Dünyanın dört bir tarafında savaş ve çatışmalar yaşanıyor. Seksen civarında bölgede savaş, çatışma var. Suriye, Yemen, Ukrayna, Irak, Afganistan, Libya, Somali, Nijerya, Orta Afrika Cumhuriyeti, Brezilya, Venezuela, Filistin ilk akla gelenler arasında.

ABD, İngiltere, Fransa’nın; Samir Amirin ifadesiyle “kollektif emperyalizm’in Irak ve Libya saldırılarında olduğu üzere uluslararası hukuku hiçe sayarak Suriye’ye gerçekleştirdiği saldırı yaklaşmakta olan büyük çatışmanın işareti olabilir mi? İsrail’in  bu coğrafyadaki  emelleri dikkate alınırsa evet.
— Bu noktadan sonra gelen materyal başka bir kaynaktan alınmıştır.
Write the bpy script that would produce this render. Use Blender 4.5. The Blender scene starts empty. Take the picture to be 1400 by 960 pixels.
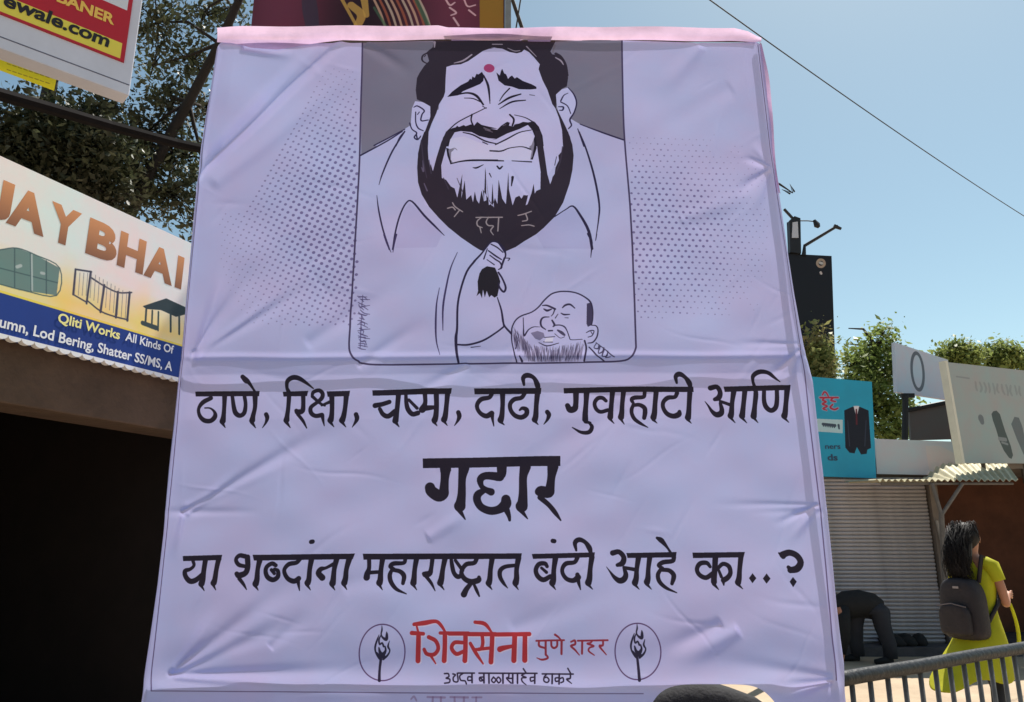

İsrail denince akla ABD geliyor. “Hazırlan Rusya, füzeler geliyor!” tweet’iyle Suriye üzerinden Rusya ve müttefiklerine gözdağı veren Trump, “ticaret savaşı”nı başlatarak Çin’e karşı açık bir meydan okumaya girişti. Kudüs’ü İsrail’in ebedi başkenti ilan etmesinin ardından İran ile yapılan nükleer anlaşmayı da tüm itirazlara rağmen bozması, ABD’nin yeni çatışma alanları peşinde olduğunu gösteriyor.

İkinci Dünya Savaşı sonrasında mutlak bir güç olarak tarih/siyaset sahnesine çıkan ABD’nin bu gücü muhafaza etmekte zorlanması, liderliğini yaptığı küresel kapitalist düzenin çatırdamaya başlaması yeni çatışma alanlarına yönelmesini getiriyor. Diğer bir husus, Evanjelizm inancından kaynaklanıyor.

ABD’nin “hegemonik güç” konumunun zedelenmesine paralel olarak, yeni aktörler boşluğu doldurmaya soyunuyor. Çin’in ekonomik, Rusya’nın askeri güç projeksiyonlarında ABD’ye kafa tutma kapasitesi Washington’ı sıkıştırıyor.

Ortadoğu’ya yakınlığı, enerji nakil hatlarının kesişme noktasında yer alması ve zengin enerji rezervleri nedeniyle Doğu Akdeniz de yeni bir kriz merkezi olma yolunda. İsrail, Mısır, Lübnan, Suriye, Kuzey/Güney Kıbrıs, Yunanistan, Türkiye ile Avrupa Birliği, ABD ve Rusya’nın müdahil olduğu “paylaşım savaşı” derinleşiyor. Türkiye haklarını kullanarak bu bölgede sondaj çalışmalarına başladı bile.

Yani “soğuk savaş” denkleminin geri döndüğü hegemonya mücadelesinin ekonomik, askeri, politik ayakları var.

ABD liderliğindeki Batı ittifakının Rusya, İran, Venezuela, Belarus, Kuzey Kore, Küba gibi “küresel liberal sisteme” entegre edemediği “sistem dışı” ülkelere uyguladığı yaptırımlar ise hegemonya kavgasının diğer bir parçasıdır. İran’a uygulanan yaptırımların temel nedeni İsrail’in güvenliği ve genişlemesidir. Irak ve Suriye için de aynı durum geçerlidir.